> [GIVEN MATERIAL]:
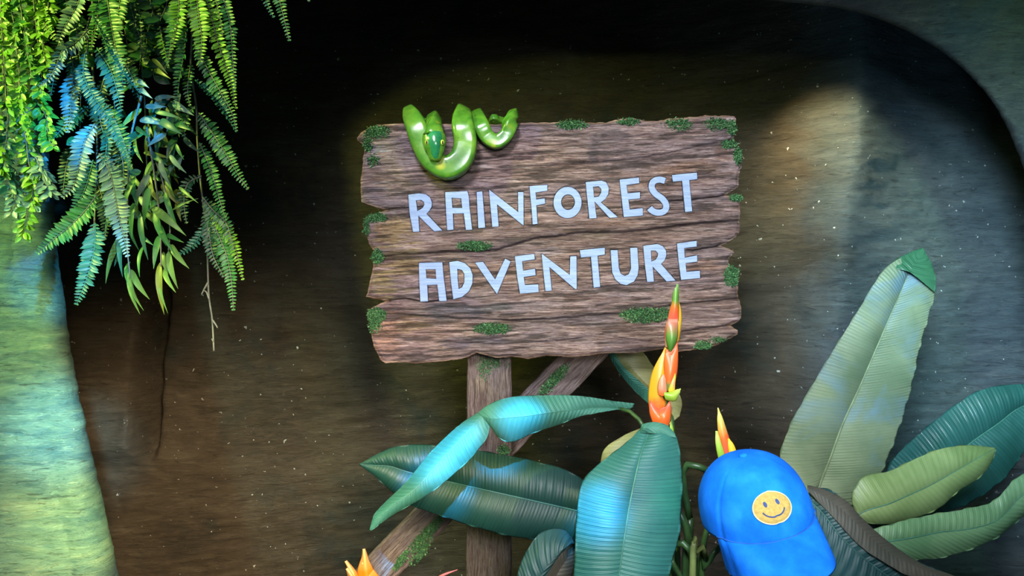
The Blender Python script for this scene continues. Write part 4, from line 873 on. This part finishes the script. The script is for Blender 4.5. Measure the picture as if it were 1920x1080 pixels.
fa = hang('long trailing fern vine with a bare twig end, hanging in front of the dark wall', 357)
vine(fa, z_([(350,-150),(357,-40),(360,60),(358,130),(368,200),(370,260),(375,330),(383,400),(388,450),(390,520),(392,560),(398,600),(401,658)], 1.68, 1.42), .0026, .0016)
vine(fa, z_([(398,600),(404,608),(408,615)], 1.425)); vine(fa, z_([(392,560),(387,548),(382,545)], 1.43)); vine(fa, z_([(390,530),(384,540),(378,552)], 1.43)); vine(fa, z_([(400,640),(397,635)], 1.42))
for pts, L_, m_, sd_ in (
  ([(366,-30),(372,20),(378,70),(376,118)], 22, G_y, (1, 1)), ([(383,-20),(398,40),(415,100),(432,150),(443,205)], 18, G_y, (.5, 1)), ([(365,80),(390,130),(415,175),(435,212),(444,248)], 17, G_g, (1, .8)),
  ([(395,-40),(406,5),(413,35),(418,69)], 9, G_y, (.8, .8)), ([(366,150),(382,168),(402,186),(422,214),(444,249)], 17, G_t, (.1, 1)), ([(373,212),(395,245),(420,282),(445,325),(466,355)], 19, G_g, (1, 1)),
  ([(374,268),(388,300),(402,340),(415,385),(424,415)], 16, G_g, (.5, 1)), ([(384,380),(405,430),(425,480),(434,530),(438,583)], 19, G_g, (1, 1)), ([(390,385),(415,420),(438,455),(450,500),(456,526)], 16, G_y, (.6, .9)),
  ([(352,0),(350,50),(345,100),(335,160),(330,210)], 18, G_g, (1, .25)), ([(345,-30),(332,20),(322,70),(314,125)], 16, G_g, (1, .8)), ([(300,50),(306,80),(312,105),(318,128)], 13, G_y, (1, .2)),
  ([(330,-40),(336,10),(330,60),(322,95)], 20, G_y, (1, 1)), ([(378,330),(352,345),(345,380),(350,420)], 14, G_d, (1, 1)), ([(386,420),(370,450),(352,468),(330,480)], 13, G_t, (1, 1)), ([(366,200),(352,215),(345,240),(348,262)], 14, G_g, (1, .7)),
  ([(380,370),(400,395),(425,420),(438,470)], 16, G_d, (1, 1)), ([(384,395),(392,440),(400,480),(420,520)], 15, G_d, (1, 1)), ([(400,-60),(420,0),(432,50),(437,120),(441,170)], 16, G_g, (.7, .8)), ([(358,120),(352,165),(356,200)], 12, G_g, (1, 1))):
    frond(fa, z_(pts, 1.47, 1.42), L_, m_, sd_)

fb_ = hang('bushy blue-lit fern hanging over the edge of the bright plaster pillar', 172)
vine(fb_, z_([(165,-150),(172,-20),(175,40),(173,110),(180,200),(182,270),(180,340),(178,400),(175,450),(172,480)], 1.68, 1.38), .0028, .0016); vine(fb_, z_([(170,30),(162,60),(165,85),(158,115)], 1.42))
for pts, L_, m_, sd_, dd in (
  ([(174,30),(190,60),(205,95),(230,135),(250,160),(263,176)], 15, G_t, (.05, 1), 1.37), ([(166,55),(140,82),(118,95),(105,125),(90,150),(72,162)], 20, G_s, (.15, 1), 1.38), ([(160,100),(157,140),(175,180),(200,215),(222,260),(240,300),(248,320)], 17, G_t, (1, .9), 1.38),
  ([(198,-30),(206,30),(215,80),(225,125),(232,165)], 25, G_g, (1, 1), 1.41), ([(182,90),(205,125),(218,165),(228,210)], 22, G_t, (1, 1), 1.40), ([(178,232),(160,265),(150,305),(140,345),(118,372)], 24, G_s, (.9, 1), 1.38),
  ([(182,365),(160,395),(130,425),(105,445),(70,476)], 25, G_g, (1, 1), 1.38), ([(186,288),(205,320),(215,360),(222,400),(232,445),(240,482)], 27, G_s, (1, 1), 1.36), ([(179,418),(178,455),(172,490),(160,530),(143,572)], 24, G_t, (1, 1), 1.37),
  ([(193,245),(200,265),(198,290),(192,308)], 18, G_t, (.2, 1), 1.37), ([(160,-30),(145,10),(125,45),(108,80)], 22, G_s, (1, 1), 1.40), ([(60,-30),(75,20),(88,50),(104,75)], 20, G_y, (1, 1), 1.42), ([(138,270),(125,310),(120,345),(117,370)], 17, G_d, (1, 1), 1.43),
  ([(200,195),(220,235),(235,275),(246,318)], 18, G_g, (1, 1), 1.41), ([(100,-20),(92,30),(80,70),(70,110)], 18, G_g, (1, 1), 1.43), ([(120,60),(105,100),(100,150),(95,180)], 20, G_d, (1, 1), 1.46), ([(150,130),(135,170),(132,215),(128,250)], 22, G_s, (1, 1), 1.43),
  ([(165,200),(140,220),(118,240),(98,262)], 20, G_g, (1, 1), 1.43), ([(190,-40),(185,10),(180,50),(170,95)], 20, G_g, (1, 1), 1.45), ([(230,-30),(222,20),(216,60),(205,110)], 20, G_g, (1, 1), 1.46), ([(110,-40),(130,20),(150,70),(158,120)], 22, G_g, (1, 1), 1.46),
  ([(195,150),(185,190),(190,235),(205,280)], 20, G_d, (1, 1), 1.45), ([(175,300),(165,340),(150,375),(132,400)], 20, G_t, (1, 1), 1.42), ([(210,240),(225,280),(232,320),(228,360)], 18, G_d, (1, 1), 1.45), ([(182,340),(195,380),(200,420),(196,450)], 18, G_d, (1, 1), 1.44),
  ([(215,90),(235,120),(250,150),(262,190)], 20, G_d, (1, 1), 1.46), ([(130,90),(140,130),(160,160),(172,200)], 20, G_d, (1, 1), 1.47), ([(240,-20),(250,30),(262,70),(270,110)], 18, G_d, (1, 1), 1.48)):
    frond(fb_, z_(pts, dd+.02, dd-.01), L_, m_, sd_, wide=.34)

fe = hang('short pair of bright green fern tips showing at the upper edge, apart from the rest', 520)
frond(fe, z_([(480,-150),(488,-60),(496,-10),(506,18),(514,34)], 1.50, 1.48), 15, G_t, (1, 1)); frond(fe, z_([(510,-150),(516,-60),(522,-10),(532,32),(543,78)], 1.50, 1.48), 18, G_g, (1, 1)); frond(fe, z_([(585,-150),(583,-60),(581,-20),(579,4)], 1.50), 12, G_g, (1, 1))
vine(fe, z_([(520,-155),(480,-150),(560,-152),(585,-150)], 1.68, 1.52))

def leafy(parent, pts, L_, W_, mat, n, spread=1., name='sprig', d=1.45, droop=.3, jitter=6, stemmat=M_vine):
    c = catmull(pts, 60); mb = MB(); Wp = [P(*q) for q in c]; tube(mb, Wp, np.linspace(.0016, .0006, 60), 5, 1); k = d/F
    for i in range(n):
        s = random.uniform(.05, 1); q = c[min(59, int(s*59))]; b = P(q[0]+random.gauss(0, 1)*.5, q[1], q[2])
        a = random.choice([-1, 1])*random.uniform(.5, 1.5)*spread
        dr = Vector((math.sin(a), random.uniform(-.6, .5), -math.cos(a)*.7-droop)).normalized()
        side = dr.cross(Vector((random.uniform(-.5, .5), -1, random.uniform(-.5, .5)))).normalized(); g = random.uniform(.7, 1.35)
        off = dr*jitter*k*random.random()
        ll = L_*k*random.uniform(.7, 1.2); leaflet(mb, b+off, dr, side, ll, W_*k*random.uniform(.8, 1.15), side.cross(dr).normalized(), (g*random.uniform(.8, 1.25), g, g*.95), random.uniform(-.1, .25))
    return mb.build(name, [mat, stemmat], parent, True, True)

# small round-leaved garlands over the pillar
gd = hang('yellow-green garland of small oval leaves draped over the bright plaster pillar', 40, 'boxwood_garland', cat='garland')
for pts, n_, m_ in (([(15,-150),(22,0),(30,80),(38,160),(36,230)], 110, G_y), ([(50,-150),(62,-10),(70,70),(78,140),(76,180)], 120, G_y), ([(0,-150),(2,20),(8,120),(12,200)], 90, G_y), ([(35,150),(45,220),(52,290),(62,350),(52,395),(44,440)], 95, G_y),
                    ([(5,120),(15,220),(10,300),(22,360)], 60, G_t), ([(60,170),(85,215),(92,262),(104,275)], 60, G_y), ([(50,260),(70,300),(85,340),(98,365)], 70, G_s), ([(10,300),(25,340),(28,380),(20,400)], 34, G_s), ([(95,-120),(90,20),(80,80),(90,130)], 70, G_y),
                    ([(-30,-100),(-20,60),(-10,200),(0,330)], 70, G_y), ([(30,-120),(40,20),(52,100),(60,150)], 90, G_g), ([(50,300),(56,360),(66,400)], 26, G_s)):
    leafy(gd, z_(pts, 1.44, 1.40), 17, 8.5, m_, int(n_*1.5), jitter=9)
# bamboo-like spray
gb = hang('drooping spray of long narrow bamboo leaves between the two ferns', 270, 'bamboo_spray', cat='foliage')
vine(gb, z_([(255,-150),(260,-20),(265,100),(272,200),(275,300),(285,400)], 1.68, 1.44)); vine(gb, z_([(265,180),(245,260),(240,350),(238,450),(244,520)], 1.45, 1.41)); vine(gb, z_([(272,220),(290,330),(300,420),(302,500)], 1.45, 1.41)); vine(gb, z_([(275,260),(305,340),(318,420),(316,470)], 1.45, 1.42))
def lance(parent, b, tpt, W_, mat, d=1.42):
    mb = MB(); A = P(b[0], b[1], d+.01); B_ = P(tpt[0], tpt[1], d-.005+random.uniform(-.015, .015)); dr = (B_-A); L_ = dr.length; dr.normalize()
    side = dr.cross(Vector((random.uniform(-.3, .3), -1, random.uniform(-.2, .2)))).normalized(); nrm = side.cross(dr).normalized(); vs = []; N = 12
    for i in range(N+1):
        s = i/N; w_ = W_*d/F*math.sin(math.pi*min(1, s**.62*1.0))**.9 if 0 < s < 1 else .0002; c = A+dr*L_*s+nrm*(.10*L_*math.sin(math.pi*s))
        vs += [c-side*w_*.5+nrm*w_*.14, c, c+side*w_*.5+nrm*w_*.14]
    g = random.uniform(.8, 1.25); mb.add(vs, [q for i in range(N) for q in ((i*3, i*3+3, i*3+4, i*3+1), (i*3+1, i*3+4, i*3+5, i*3+2))], 0, (g, g, g*.9))
    return mb.build('leaf', mat, parent, True, True)
for b, tp, w_, m_ in (((236,430),(198,532),13,G_b), ((228,428),(230,520),11,G_t), ((243,500),(263,590),12,G_b), ((246,520),(270,583),8,G_b), ((246,505),(281,562),13,G_b), ((244,490),(238,530),11,G_g), ((300,492),(308,590),13,G_o), ((308,502),(330,549),11,G_b), ((299,505),(315,588),7,G_b),
                      ((292,392),(312,462),14,G_g), ((285,388),(349,442),16,G_b), ((263,400),(278,488),11,G_t), ((320,458),(355,504),13,G_b), ((316,470),(334,542),13,G_b), ((306,472),(316,515),11,G_b), ((262,440),(289,461),8,G_t), ((300,440),(288,505),12,G_g), ((222,380),(196,440),10,G_b), ((240,400),(262,472),9,G_d),
                      ((322,395),(372,372),4,G_b), ((335,350),(372,381),6,G_b), ((312,440),(345,455),9,G_g), ((250,380),(248,450),10,G_g), ((290,210),(342,223),9,G_b), ((300,225),(342,252),15,G_t), ((272,200),(312,200),10,G_s), ((325,245),(343,225),8,G_g), ((318,290),(350,325),10,G_s), ((262,165),(286,185),10,G_s), ((258,150),(280,165),9,G_s),
                      ((280,350),(270,420),13,G_g), ((310,360),(335,430),11,G_g), ((255,330),(232,400),11,G_g), ((300,300),(320,350),12,G_s), ((330,270),(345,300),7,G_g), ((290,130),(320,148),9,G_o), ((285,110),(315,140),8,G_o), ((300,420),(330,480),10,G_g), ((270,460),(262,520),9,G_g), ((240,450),(214,500),10,G_t)):
    lance(gb, b, tp, w_, m_)
for i in range(80):
    x = random.uniform(245, 345); y = random.uniform(170, 400); a = random.gauss(.15, .7); L_ = random.uniform(30, 62)
    lance(gb, (x, y), (x+L_*math.sin(a), y+L_*math.cos(a)), random.uniform(8, 14), random.choice([G_g, G_d, G_t, G_b, G_o, G_s]), random.uniform(1.43, 1.50))
# broad dark leaves in the upper middle
gi = hang('dark ivy-like tangle of broad leaves behind the fern fronds', 275, 'ivy_tangle', cat='foliage')
for pts in ([(240,-150),(255,-20),(265,60),(262,130)], [(270,-150),(280,-10),(300,60),(320,120)], [(300,-150),(290,0),(275,80),(290,150)], [(250,20),(285,50),(310,95),(318,130)], [(210,-150),(225,0),(240,90),(250,170)], [(320,-150),(315,-10),(300,40)], [(150,-150),(140,0),(150,120),(150,240),(140,330)], [(200,-120),(205,80),(215,200),(225,330),(240,420)]):
    leafy(gi, z_(pts, 1.55, 1.50), 34, 17, random.choice([G_g, G_d, G_d]), 24, 1.2, 'spray', droop=.35)
    leafy(gi, z_(pts, 1.56, 1.52), 26, 12, G_y if pts[0][0] > 200 and pts[-1][1] < 160 else G_d, 14, 1.2, 'spray', droop=.2)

> [TASK DIRECTIONS]: Say how many lines contain the string "from", giving nothing but the count.

> [RESPONSE FOR THIS EXERCISE]: 2